Vous n’auriez pas envie de réaliser une fiction ? Je ne me sens pas capable d’écrire un roman ni de faire un film. Mais j’ai des envies… Par exemple, si un grand cinéaste me disait : « J’ai envie de faire un film reprenant Les Bienveillantes, de Littell », ça, tout de suite je veux bien ; je crois qu’on pourrait faire un film extraordinaire. Mais le livre fait 1 200 pages, il faudrait couper là dedans, trouver une histoire dans les histoires. Je vois clairement une scène devant moi : quand, à Stalingrad, le SS et l’homme du NKVD discutent sous les bombes de la meilleure manière de garder le pouvoir. Cette idée-là, je la vois au cinéma : les gens sont à genoux…
L’Europe soutient en priorité les grosses machines et l’industrie du cinéma au détriment des petits films. En tant que député européen, qu’en pensez-vous ? Que l’organisation du cinéma ne soit pas juste, j’en suis persuadé. La question que je me pose, c’est : est-ce qu’il y a une organisation de l’art qui puisse être juste ?  Faudrait trouver des solutions pour mieux détecter les talents. On pourrait donner des aides accrues aux films finis qui démontrent une vraie qualité alors qu’ils n’ont pas été bien financés. Tous les 15 jours, on tirerait au sort un de ces films pour le montrer à 21 heures à la télévision publique…
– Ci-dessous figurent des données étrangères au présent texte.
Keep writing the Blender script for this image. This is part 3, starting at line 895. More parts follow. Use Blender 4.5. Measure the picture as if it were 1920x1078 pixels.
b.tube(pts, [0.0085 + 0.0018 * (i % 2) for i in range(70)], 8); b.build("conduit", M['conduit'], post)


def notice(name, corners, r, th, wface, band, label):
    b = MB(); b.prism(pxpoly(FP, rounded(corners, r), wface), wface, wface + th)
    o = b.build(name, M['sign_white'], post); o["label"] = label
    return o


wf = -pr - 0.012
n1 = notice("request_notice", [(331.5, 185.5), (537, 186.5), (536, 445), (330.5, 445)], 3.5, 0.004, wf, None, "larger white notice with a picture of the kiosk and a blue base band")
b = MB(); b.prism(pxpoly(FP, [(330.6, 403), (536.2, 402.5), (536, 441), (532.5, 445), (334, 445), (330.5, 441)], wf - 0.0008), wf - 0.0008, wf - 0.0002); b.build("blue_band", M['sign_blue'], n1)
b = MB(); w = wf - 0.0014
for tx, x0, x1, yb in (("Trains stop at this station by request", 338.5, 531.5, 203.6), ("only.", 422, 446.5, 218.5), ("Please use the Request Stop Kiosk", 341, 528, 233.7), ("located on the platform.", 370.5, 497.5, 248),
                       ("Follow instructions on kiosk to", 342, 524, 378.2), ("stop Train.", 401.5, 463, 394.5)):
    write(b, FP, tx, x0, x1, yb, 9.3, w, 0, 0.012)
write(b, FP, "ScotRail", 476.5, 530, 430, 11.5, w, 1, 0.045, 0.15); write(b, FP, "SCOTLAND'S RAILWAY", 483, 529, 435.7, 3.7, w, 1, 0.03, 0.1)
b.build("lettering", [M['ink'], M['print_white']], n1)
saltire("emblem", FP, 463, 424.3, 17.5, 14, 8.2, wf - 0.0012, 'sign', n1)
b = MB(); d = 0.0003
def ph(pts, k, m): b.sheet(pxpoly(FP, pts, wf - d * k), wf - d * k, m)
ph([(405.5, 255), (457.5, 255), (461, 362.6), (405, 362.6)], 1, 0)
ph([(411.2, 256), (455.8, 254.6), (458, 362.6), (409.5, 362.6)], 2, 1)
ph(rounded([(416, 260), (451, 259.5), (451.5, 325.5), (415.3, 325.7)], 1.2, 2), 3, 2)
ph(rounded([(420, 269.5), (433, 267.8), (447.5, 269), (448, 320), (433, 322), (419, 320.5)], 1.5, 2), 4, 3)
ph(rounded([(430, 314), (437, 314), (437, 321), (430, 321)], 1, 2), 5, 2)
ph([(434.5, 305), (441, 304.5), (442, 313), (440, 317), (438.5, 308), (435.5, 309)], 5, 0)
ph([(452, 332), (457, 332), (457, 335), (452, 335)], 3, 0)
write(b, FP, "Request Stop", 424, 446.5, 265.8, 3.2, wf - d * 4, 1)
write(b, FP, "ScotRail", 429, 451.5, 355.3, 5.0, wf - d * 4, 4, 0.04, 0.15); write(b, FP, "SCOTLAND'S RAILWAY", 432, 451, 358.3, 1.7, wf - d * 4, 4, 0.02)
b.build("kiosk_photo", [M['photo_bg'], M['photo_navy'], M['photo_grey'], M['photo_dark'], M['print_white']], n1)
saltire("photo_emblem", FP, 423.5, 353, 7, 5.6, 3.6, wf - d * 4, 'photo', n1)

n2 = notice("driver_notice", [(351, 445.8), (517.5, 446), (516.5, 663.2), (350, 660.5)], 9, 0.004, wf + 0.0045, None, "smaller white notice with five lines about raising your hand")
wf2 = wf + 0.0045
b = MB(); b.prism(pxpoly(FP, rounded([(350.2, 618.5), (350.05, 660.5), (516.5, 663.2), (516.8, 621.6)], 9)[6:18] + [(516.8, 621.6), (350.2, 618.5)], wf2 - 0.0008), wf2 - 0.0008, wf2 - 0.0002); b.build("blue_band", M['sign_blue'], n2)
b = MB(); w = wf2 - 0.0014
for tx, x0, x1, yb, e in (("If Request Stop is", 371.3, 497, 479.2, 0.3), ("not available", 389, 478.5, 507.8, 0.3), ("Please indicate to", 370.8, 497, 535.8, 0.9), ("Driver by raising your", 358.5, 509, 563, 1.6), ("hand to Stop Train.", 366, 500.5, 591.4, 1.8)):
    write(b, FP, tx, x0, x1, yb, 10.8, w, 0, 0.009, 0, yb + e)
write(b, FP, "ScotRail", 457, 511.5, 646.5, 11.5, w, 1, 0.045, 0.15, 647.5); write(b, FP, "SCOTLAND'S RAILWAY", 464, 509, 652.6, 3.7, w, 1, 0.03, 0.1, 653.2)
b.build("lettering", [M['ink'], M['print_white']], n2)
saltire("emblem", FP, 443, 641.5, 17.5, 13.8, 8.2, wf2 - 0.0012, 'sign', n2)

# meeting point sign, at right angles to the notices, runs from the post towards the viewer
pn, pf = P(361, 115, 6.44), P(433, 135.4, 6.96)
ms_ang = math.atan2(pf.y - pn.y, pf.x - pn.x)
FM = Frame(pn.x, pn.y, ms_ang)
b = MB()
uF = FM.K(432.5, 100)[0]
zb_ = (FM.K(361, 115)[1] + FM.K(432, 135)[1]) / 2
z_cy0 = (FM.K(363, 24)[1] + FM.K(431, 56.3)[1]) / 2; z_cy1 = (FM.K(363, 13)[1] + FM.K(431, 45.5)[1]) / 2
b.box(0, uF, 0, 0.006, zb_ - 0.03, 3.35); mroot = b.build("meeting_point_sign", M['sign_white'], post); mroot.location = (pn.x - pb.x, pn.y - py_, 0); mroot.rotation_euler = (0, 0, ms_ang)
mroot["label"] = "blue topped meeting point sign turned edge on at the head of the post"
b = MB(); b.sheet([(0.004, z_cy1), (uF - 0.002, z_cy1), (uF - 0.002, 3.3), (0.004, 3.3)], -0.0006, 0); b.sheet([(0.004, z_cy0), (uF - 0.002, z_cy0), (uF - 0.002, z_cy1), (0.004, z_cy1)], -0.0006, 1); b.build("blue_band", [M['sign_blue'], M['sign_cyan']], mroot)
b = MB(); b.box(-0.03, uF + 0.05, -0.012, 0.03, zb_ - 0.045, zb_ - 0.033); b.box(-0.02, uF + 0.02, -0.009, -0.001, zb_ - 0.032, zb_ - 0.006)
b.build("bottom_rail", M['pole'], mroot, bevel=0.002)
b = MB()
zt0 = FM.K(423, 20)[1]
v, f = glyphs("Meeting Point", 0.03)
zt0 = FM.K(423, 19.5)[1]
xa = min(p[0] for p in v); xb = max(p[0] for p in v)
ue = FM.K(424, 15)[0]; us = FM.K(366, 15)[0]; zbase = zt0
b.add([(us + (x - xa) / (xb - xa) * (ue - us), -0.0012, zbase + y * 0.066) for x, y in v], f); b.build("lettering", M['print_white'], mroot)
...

Vers quoi va ce cinéma européen ? On peut se demander comment le passage d’un cinéma national à un cinéma européen ne va pas se résumer à fabriquer à la chaîne des films comme Bleu, de Kieslowski… Le contre-exemple, c’est Intouchables. Moi, je trouve que c’est bien. Mais bon, j’ai un goût… Je l’ai vu dans une salle en Allemagne bondée de jeunes d’origine turque, et c’était la folie. Il y a une identification sur un sujet difficile de laquelle émerge une joie de vivre qui a percé dans toute l’Europe. Et même aux États-Unis, ensuite. L’Europe devrait être un facilitateur. Il faudrait que les films, même soutenus par un seul pays, puissent être distribués partout s’ils en valent le coup. Hélas, ce n’est pas le cas.